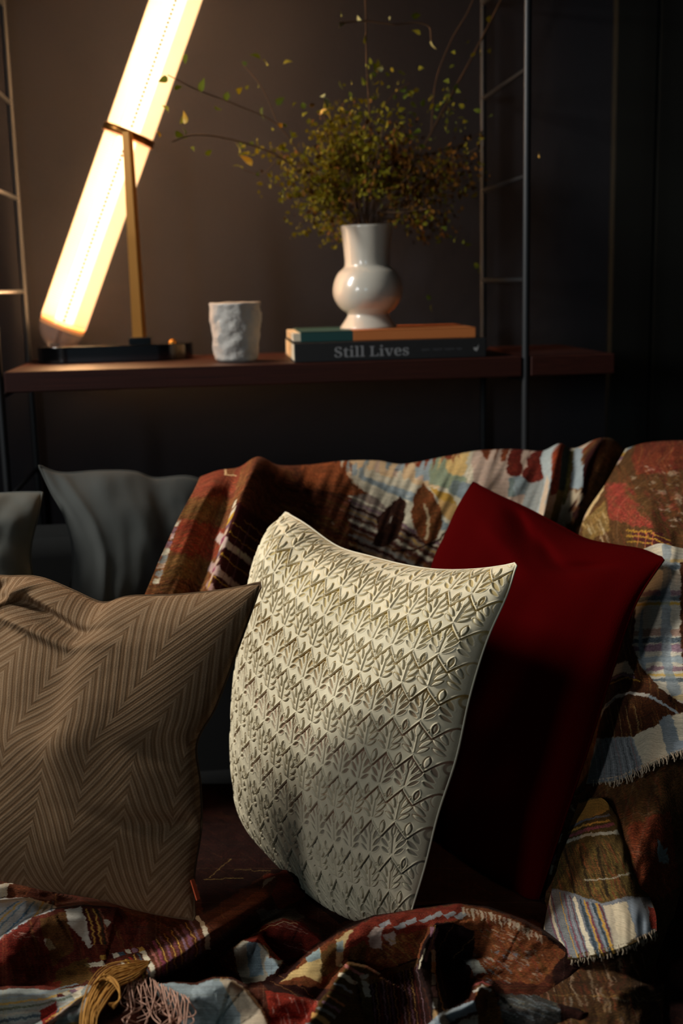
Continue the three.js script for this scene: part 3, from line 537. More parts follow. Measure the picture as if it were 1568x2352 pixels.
class Cloth {                                                       // paints the woven pattern on a sheet's own cloth
  constructor(sheet, density, base) {
    this.s = sheet; this.w = Math.min(2000, Math.round(sheet.mu * density)); this.h = Math.min(2000, Math.round(sheet.mt * density));
    this.cv = document.createElement('canvas'); this.cv.width = this.w; this.cv.height = this.h; this.c = this.cv.getContext('2d');
    this.c.fillStyle = base; this.c.fillRect(0, 0, this.w, this.h);
    this.k = density * 1.25 / FOCAL;
  }
  p(x, y) { const [u, v] = this.s.uvOf(x, y); return [u * this.w, v * this.h]; }
  path(pts, jag = 0, closed = true) {
    const c = this.c, n = pts.length; c.beginPath();
    for (let i = 0; i < (closed ? n : n - 1); i++) {
      const a = pts[i], b = pts[(i + 1) % n], m = Math.max(1, Math.round(Math.hypot(b[0] - a[0], b[1] - a[1]) / 9));
      for (let q = 0; q < m; q++) { const t = q / m, [x, y] = this.p(lerp(a[0], b[0], t) + rr(-jag, jag), lerp(a[1], b[1], t) + rr(-jag, jag)); i || q ? c.lineTo(x, y) : c.moveTo(x, y); }
    }
    if (closed) c.closePath(); else c.lineTo(...this.p(...pts[n - 1]));
    return this;
  }
  poly(color, pts, jag = 0.8, alpha = 1) { this.path(pts, jag); this.c.globalAlpha = alpha; this.c.fillStyle = color; this.c.fill(); this.c.globalAlpha = 1; return this; }
  line(color, width, pts, alpha = 1) { this.path(pts, 0.4, false); this.c.globalAlpha = alpha; this.c.lineWidth = width * this.k; this.c.strokeStyle = color; this.c.stroke(); this.c.globalAlpha = 1; return this; }
  wool(colors, pts, dir, n, len, width, alpha = 0.8) {              // streaks of wool inside an outline
    const c = this.c; c.save(); this.path(pts, 0.5); c.clip();
    const xs = pts.map((p) => p[0]), ys = pts.map((p) => p[1]), x0 = Math.min(...xs), x1 = Math.max(...xs), y0 = Math.min(...ys), y1 = Math.max(...ys), ca = Math.cos(dir), sa = Math.sin(dir);
    for (let i = 0; i < n; i++) {
      const x = rr(x0, x1), y = rr(y0, y1), l = len * rr(0.4, 1.4), w = width * rr(0.5, 1.3), a = this.p(x - ca * l / 2, y - sa * l / 2), b = this.p(x + ca * l / 2, y + sa * l / 2);
      c.globalAlpha = alpha * rr(0.5, 1); c.strokeStyle = colors[Math.floor(rnd() * colors.length)]; c.lineWidth = w * this.k; c.beginPath(); c.moveTo(...a); c.lineTo(...b); c.stroke();
    }
    c.restore(); c.globalAlpha = 1; return this;
  }
  blocks(colors, a, b, width, gap = 0) {                            // a row of woven blocks along a band from a to b
    const n = colors.length;
    colors.forEach((col, i) => { if (!col) return; const t0 = i / n, t1 = (i + 1 - gap) / n; this.line(col, width, [[lerp(a[0], b[0], t0), lerp(a[1], b[1], t0)], [lerp(a[0], b[0], t1), lerp(a[1], b[1], t1)]]); });
    return this;
  }
  tartan(n, alpha, colors) {                                        // fine crossing threads of other colours
    const c = this.c;
    for (let i = 0; i < n; i++) { const across = rnd() < 0.5, q = rnd(), w = rr(1, 4.5) * this.k; c.globalAlpha = alpha * rr(0.4, 1); c.fillStyle = colors[Math.floor(rnd() * colors.length)]; across ? c.fillRect(0, q * this.h, this.w, w) : c.fillRect(q * this.w, 0, w, this.h); }
    c.globalAlpha = 1; return this;
  }
  material() {
    const { w, h } = this, d = this.c.getImageData(0, 0, w, h).data, out = new Uint8Array(w * h * 4), bump = new Uint8Array(w * h * 4);
    const rowShift = Float32Array.from({ length: h }, () => rr(-1.6, 1.6)), colShift = Float32Array.from({ length: w }, () => rr(-1.6, 1.6));   // every thread ends a little elsewhere
    for (let y = 0; y < h; y++) for (let x = 0; x < w; x++) {
      const sx = clamp(Math.round(x + rowShift[y] + 3 * noise(x / 14, y / 14, 31)), 0, w - 1), sy = clamp(Math.round(y + colShift[x] + 3 * noise(x / 14, y / 14, 37)), 0, h - 1), i = (sy * w + sx) * 4, o = ((h - 1 - y) * w + x) * 4, lum = (d[i] + d[i + 1] + d[i + 2]) / 765, fuzz = 1 - smooth(0.3, 0.55, lum);
      const tw = ((x + y * 2) % 5) < 2 ? 1 : 0, thread = 0.5 + 0.5 * Math.sin(y * 1.9 + noise(x / 30, y / 9, 1)), hair = noise(x / 7, y / 2.2, 4) + 0.7 * noise(x / 2.3, y / 1.4, 8), slub = noise(x / 90, y / 2.6, 11), patch = noise(x / 26, y / 26, 15);
      const f = 0.97 + (1 - fuzz) * (0.10 * tw + 0.08 * thread + 0.14 * slub - 0.1) + fuzz * (0.42 * hair + 0.18 * slub + 0.16 * patch) + (1 - fuzz) * 0.1 * hair;
      for (let c = 0; c < 3; c++) out[o + c] = clamp(lerp(d[i + c], lum * 255, d[i + 2] > d[i] ? 0.5 : 0.16 * fuzz) * f * (1 + 0.05 * fuzz) * (c === 0 ? 0.98 + 0.08 * fuzz * slub : 1), 0, 255);
      out[o + 3] = bump[o + 3] = 255;
      bump[o] = bump[o + 1] = bump[o + 2] = clamp(128 + (1 - fuzz) * (34 * tw + 30 * thread - 32 + 22 * slub) + fuzz * (66 * hair + 20 * patch + 14), 0, 255);
    }
    const mk = (a, srgb) => { const t = new THREE.DataTexture(a, w, h); t.magFilter = t.minFilter = THREE.LinearFilter; if (srgb) t.colorSpace = THREE.SRGBColorSpace; t.needsUpdate = true; return t; };
    return phys(0xffffff, 0.95, { map: mk(out, true), bumpMap: mk(bump, false), bumpScale: 0.0011, specularIntensity: 0.2, sheen: 0.06, sheenColor: new THREE.Color(0.5, 0.4, 0.3), sheenRoughness: 0.7 });
  }
}
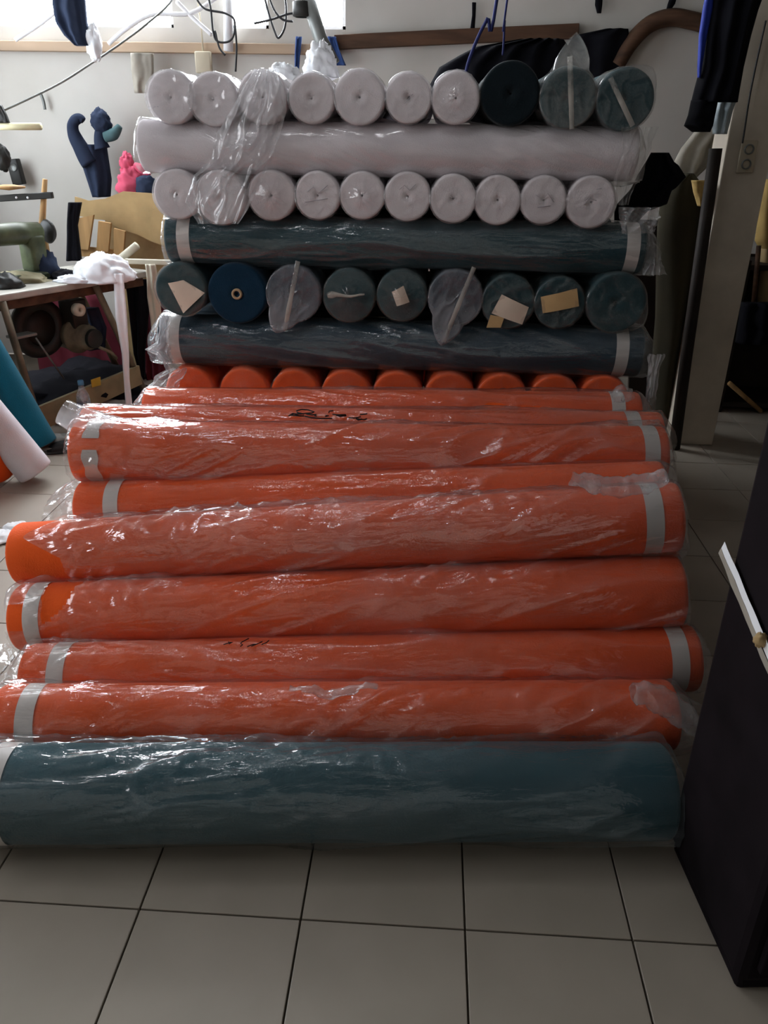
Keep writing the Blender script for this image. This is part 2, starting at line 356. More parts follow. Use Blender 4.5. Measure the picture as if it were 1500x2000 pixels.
┄┄┄┄┄┄┄┄┄┄
_Exercise goal_: Retype every entry verbatim and exclude the pictures from the copy.

_The answer_:
Continue the three.js script for this scene: part 3, from line 537. More parts follow. Measure the picture as if it were 1568x2352 pixels.
class Cloth {                                                       // paints the woven pattern on a sheet's own cloth
  constructor(sheet, density, base) {
    this.s = sheet; this.w = Math.min(2000, Math.round(sheet.mu * density)); this.h = Math.min(2000, Math.round(sheet.mt * density));
    this.cv = document.createElement('canvas'); this.cv.width = this.w; this.cv.height = this.h; this.c = this.cv.getContext('2d');
    this.c.fillStyle = base; this.c.fillRect(0, 0, this.w, this.h);
    this.k = density * 1.25 / FOCAL;
  }
  p(x, y) { const [u, v] = this.s.uvOf(x, y); return [u * this.w, v * this.h]; }
  path(pts, jag = 0, closed = true) {
    const c = this.c, n = pts.length; c.beginPath();
    for (let i = 0; i < (closed ? n : n - 1); i++) {
      const a = pts[i], b = pts[(i + 1) % n], m = Math.max(1, Math.round(Math.hypot(b[0] - a[0], b[1] - a[1]) / 9));
      for (let q = 0; q < m; q++) { const t = q / m, [x, y] = this.p(lerp(a[0], b[0], t) + rr(-jag, jag), lerp(a[1], b[1], t) + rr(-jag, jag)); i || q ? c.lineTo(x, y) : c.moveTo(x, y); }
    }
    if (closed) c.closePath(); else c.lineTo(...this.p(...pts[n - 1]));
    return this;
  }
  poly(color, pts, jag = 0.8, alpha = 1) { this.path(pts, jag); this.c.globalAlpha = alpha; this.c.fillStyle = color; this.c.fill(); this.c.globalAlpha = 1; return this; }
  line(color, width, pts, alpha = 1) { this.path(pts, 0.4, false); this.c.globalAlpha = alpha; this.c.lineWidth = width * this.k; this.c.strokeStyle = color; this.c.stroke(); this.c.globalAlpha = 1; return this; }
  wool(colors, pts, dir, n, len, width, alpha = 0.8) {              // streaks of wool inside an outline
    const c = this.c; c.save(); this.path(pts, 0.5); c.clip();
    const xs = pts.map((p) => p[0]), ys = pts.map((p) => p[1]), x0 = Math.min(...xs), x1 = Math.max(...xs), y0 = Math.min(...ys), y1 = Math.max(...ys), ca = Math.cos(dir), sa = Math.sin(dir);
    for (let i = 0; i < n; i++) {
      const x = rr(x0, x1), y = rr(y0, y1), l = len * rr(0.4, 1.4), w = width * rr(0.5, 1.3), a = this.p(x - ca * l / 2, y - sa * l / 2), b = this.p(x + ca * l / 2, y + sa * l / 2);
      c.globalAlpha = alpha * rr(0.5, 1); c.strokeStyle = colors[Math.floor(rnd() * colors.length)]; c.lineWidth = w * this.k; c.beginPath(); c.moveTo(...a); c.lineTo(...b); c.stroke();
    }
    c.restore(); c.globalAlpha = 1; return this;
  }
  blocks(colors, a, b, width, gap = 0) {                            // a row of woven blocks along a band from a to b
    const n = colors.length;
    colors.forEach((col, i) => { if (!col) return; const t0 = i / n, t1 = (i + 1 - gap) / n; this.line(col, width, [[lerp(a[0], b[0], t0), lerp(a[1], b[1], t0)], [lerp(a[0], b[0], t1), lerp(a[1], b[1], t1)]]); });
    return this;
  }
  tartan(n, alpha, colors) {                                        // fine crossing threads of other colours
    const c = this.c;
    for (let i = 0; i < n; i++) { const across = rnd() < 0.5, q = rnd(), w = rr(1, 4.5) * this.k; c.globalAlpha = alpha * rr(0.4, 1); c.fillStyle = colors[Math.floor(rnd() * colors.length)]; across ? c.fillRect(0, q * this.h, this.w, w) : c.fillRect(q * this.w, 0, w, this.h); }
    c.globalAlpha = 1; return this;
  }
  material() {
    const { w, h } = this, d = this.c.getImageData(0, 0, w, h).data, out = new Uint8Array(w * h * 4), bump = new Uint8Array(w * h * 4);
    const rowShift = Float32Array.from({ length: h }, () => rr(-1.6, 1.6)), colShift = Float32Array.from({ length: w }, () => rr(-1.6, 1.6));   // every thread ends a little elsewhere
    for (let y = 0; y < h; y++) for (let x = 0; x < w; x++) {
      const sx = clamp(Math.round(x + rowShift[y] + 3 * noise(x / 14, y / 14, 31)), 0, w - 1), sy = clamp(Math.round(y + colShift[x] + 3 * noise(x / 14, y / 14, 37)), 0, h - 1), i = (sy * w + sx) * 4, o = ((h - 1 - y) * w + x) * 4, lum = (d[i] + d[i + 1] + d[i + 2]) / 765, fuzz = 1 - smooth(0.3, 0.55, lum);
      const tw = ((x + y * 2) % 5) < 2 ? 1 : 0, thread = 0.5 + 0.5 * Math.sin(y * 1.9 + noise(x / 30, y / 9, 1)), hair = noise(x / 7, y / 2.2, 4) + 0.7 * noise(x / 2.3, y / 1.4, 8), slub = noise(x / 90, y / 2.6, 11), patch = noise(x / 26, y / 26, 15);
      const f = 0.97 + (1 - fuzz) * (0.10 * tw + 0.08 * thread + 0.14 * slub - 0.1) + fuzz * (0.42 * hair + 0.18 * slub + 0.16 * patch) + (1 - fuzz) * 0.1 * hair;
      for (let c = 0; c < 3; c++) out[o + c] = clamp(lerp(d[i + c], lum * 255, d[i + 2] > d[i] ? 0.5 : 0.16 * fuzz) * f * (1 + 0.05 * fuzz) * (c === 0 ? 0.98 + 0.08 * fuzz * slub : 1), 0, 255);
      out[o + 3] = bump[o + 3] = 255;
      bump[o] = bump[o + 1] = bump[o + 2] = clamp(128 + (1 - fuzz) * (34 * tw + 30 * thread - 32 + 22 * slub) + fuzz * (66 * hair + 20 * patch + 14), 0, 255);
    }
    const mk = (a, srgb) => { const t = new THREE.DataTexture(a, w, h); t.magFilter = t.minFilter = THREE.LinearFilter; if (srgb) t.colorSpace = THREE.SRGBColorSpace; t.needsUpdate = true; return t; };
    return phys(0xffffff, 0.95, { map: mk(out, true), bumpMap: mk(bump, false), bumpScale: 0.0011, specularIntensity: 0.2, sheen: 0.06, sheenColor: new THREE.Color(0.5, 0.4, 0.3), sheenRoughness: 0.7 });
  }
}
Keep writing the Blender script for this image. This is part 2, starting at line 356. More parts follow. Use Blender 4.5. Measure the picture as if it were 1500x2000 pixels.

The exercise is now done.